A decisão de abandonar Itália para regressar a Inglaterra foi explicada pela vontade de dar uma educação inglesa aos filhos, mas assumiu-se também como o ponto de viragem no seu sucesso. O Leeds acolheu-o de volta com grande pompa e circunstância mas não fez mais do que 11 jogos e três golos em 91 dias de contrato.
Itália foi de novo o destino, agora para a Roma, mas os sinais de que a sua carreira não voltaria a ser a mesma estavam lá. O cérebro continuava a pensar o jogo de uma forma única, mas o corpo já não acompanhava.

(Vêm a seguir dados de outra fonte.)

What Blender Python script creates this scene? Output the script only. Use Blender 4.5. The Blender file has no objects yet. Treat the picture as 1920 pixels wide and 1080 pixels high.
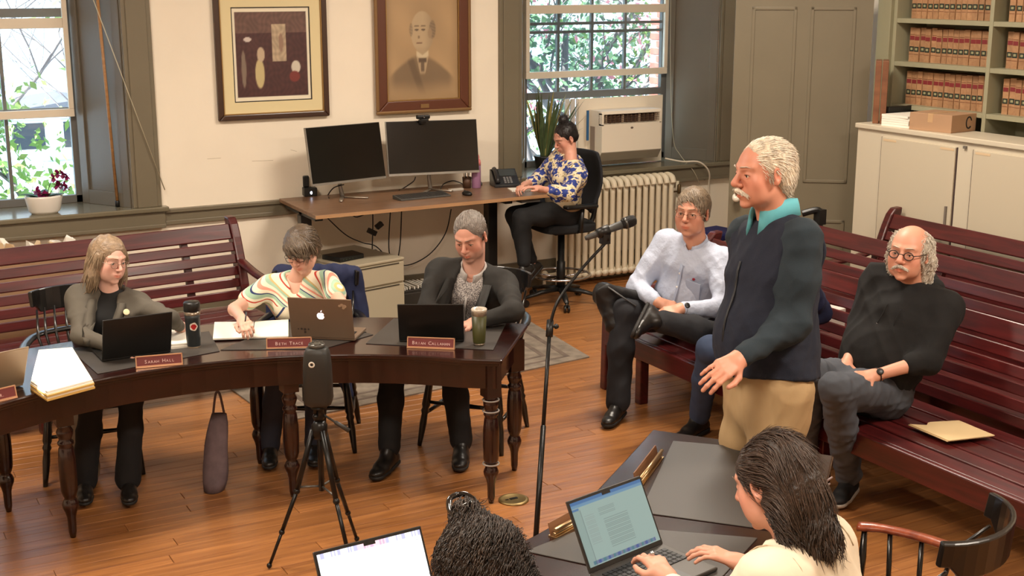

Danny Blanchflower, figura do Tottenham entre 1954 e 1964, explicou melhor do que ninguém a qualidade de Charles: «Tudo o que ele faz é automático. Quando muda de posição para fazer o golo é instintivo. Os meus pés não pensam por mim como os do Charles fazem por ele. É por isto que nunca serei tão bom como ele.»
A fase decadente da carreira não estragou o brilho que alcançou nos tempos áureos. Hoje continua a ser visto como um dos melhores estrangeiros na história da Juventus (em 1997 foi mesmo eleito como o melhor) e foi o primeiro galês a fazer a diferença no futebol mundial.
Ter sido eleito o melhor marcador, em anos consecutivos, dos campeonatos inglês e italiano demonstra a sua capacidade única para marcar mas não conta toda a história. John Charles pode não ser falado frequentemente entre os melhores de sempre mas o seu contributo e a marca que deixou no futebol italiano são indesmentíveis.
E fez o que fez sendo sempre igual a si mesmo: um Bom Gigante.